KING, P.J., JOINS THIS SEPARATE WRITTEN OPINION.
NOTES
Notes
[1] It was improper for the circuit court, after at trial de novo, to "affirm" the municipal court's judgment and remand the case for sentencing. Because we are reversing and rendering this case, we need not address the circuit court's error in this regard. Nonetheless, we note that the proper procedure for the circuit court would have been to determine Brendle's guilt or innocence and, if appropriate, sentence him pursuant to the guidelines of the statute under which he was charged.
[2] While the affidavits on file neglect to identify the section of the Mississippi Code under which Brendle was charged for "public profanity," both parties refer to section 97-29-47 as the law under which Brendle was charged.

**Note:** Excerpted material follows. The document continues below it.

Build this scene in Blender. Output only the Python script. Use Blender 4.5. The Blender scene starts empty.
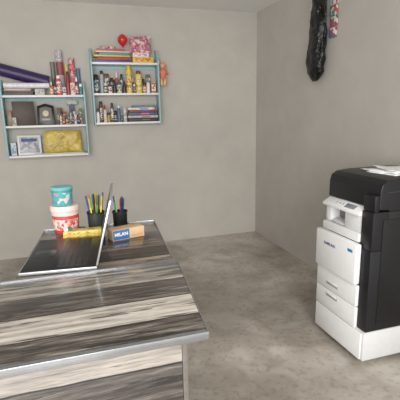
import bpy, bmesh, math, random
from mathutils import Vector, Matrix, Euler, noise
random.seed(4)
scene=bpy.context.scene
try:
    scene.view_settings.view_transform='Standard'
except Exception: pass
COL=bpy.context.collection

# ---------------------------------------------------------------- materials
def lin(c):
    return tuple(((v/255)/12.92 if v/255<=0.04045 else (((v/255)+0.055)/1.055)**2.4) for v in c)+(1,)
_m={}
def mat(c,rough=0.5,metal=0.0,var=0.06,trans=0.0,coat=0.0,scale=30):
    key=(tuple(c),rough,metal,var,trans,coat,scale)
    if key in _m: return _m[key]
    m=bpy.data.materials.new('surface_%d'%len(_m)); m.use_nodes=True
    nt=m.node_tree; b=nt.nodes['Principled BSDF']
    b.inputs['Roughness'].default_value=rough; b.inputs['Metallic'].default_value=metal
    b.inputs['Coat Weight'].default_value=coat
    tc=nt.nodes.new('ShaderNodeTexCoord'); n=nt.nodes.new('ShaderNodeTexNoise'); n.inputs['Scale'].default_value=scale
    n.inputs['Detail'].default_value=3
    r=nt.nodes.new('ShaderNodeValToRGB'); L=lin(c)
    r.color_ramp.elements[0].position=.3; r.color_ramp.elements[1].position=.7
    r.color_ramp.elements[0].color=tuple(v*(1-var) for v in L[:3])+(1,)
    r.color_ramp.elements[1].color=tuple(min(1,v*(1+var)) for v in L[:3])+(1,)
    nt.links.new(tc.outputs['Object'],n.inputs['Vector']); nt.links.new(n.outputs['Fac'],r.inputs['Fac'])
    nt.links.new(r.outputs['Color'],b.inputs['Base Color'])
    _m[key]=m; return m
def print_mat(cols,scale=28,rough=.4,stretch=(1,1,1)):
    """printed packaging: blotches of several inks"""
    key=('print',tuple(cols),scale,rough,stretch)
    if key in _m: return _m[key]
    m=bpy.data.materials.new('printed_%d'%len(_m)); m.use_nodes=True; nt=m.node_tree; b=nt.nodes['Principled BSDF']
    b.inputs['Roughness'].default_value=rough
    tc=nt.nodes.new('ShaderNodeTexCoord'); mp=nt.nodes.new('ShaderNodeMapping'); mp.inputs['Scale'].default_value=stretch
    v=nt.nodes.new('ShaderNodeTexVoronoi'); v.inputs['Scale'].default_value=scale
    sp=nt.nodes.new('ShaderNodeSeparateColor'); r=nt.nodes.new('ShaderNodeValToRGB'); r.color_ramp.interpolation='CONSTANT'
    while len(r.color_ramp.elements)<len(cols): r.color_ramp.elements.new(.5)
    for i,(e,c) in enumerate(zip(r.color_ramp.elements,cols)): e.position=i/len(cols); e.color=lin(c)
    nt.links.new(tc.outputs['Object'],mp.inputs['Vector']); nt.links.new(mp.outputs[0],v.inputs['Vector']); nt.links.new(v.outputs['Color'],sp.inputs[0])
    nt.links.new(sp.outputs[0],r.inputs['Fac']); nt.links.new(r.outputs['Color'],b.inputs['Base Color'])
    _m[key]=m; return m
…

[3] The statute in question provides that the profanities uttered must be said in a public place and in the presence of two or more persons. However, there is no requirement that two or more persons testify that the vulgar words spoken were actually offensive or that the two present actually heard the words spoken. It seems nonsensical that only one person may testify to the vulgarities uttered and satisfy the elements of the crime. Even if this were an issue in this case, we would be without authority to conclude that the State failed in meeting its burden to establish that the profane words were spoken in the presence of two persons in a public place because penal statutes are to be strictly construed. Midsouth Rail Corp. v. Citizens Bank & Trust Co., Inc.,
[4] The opinion does not state what vulgar language the defendants allegedly used.
[5] In the text of the Orf, the opinion cites to "Sanford v. State" instead of "Stafford v. State." "Stafford" is the correct name for the defendant in that case.
[6] Officer Ford testified that a "tussle" ensued when he attempted to arrest Brendle.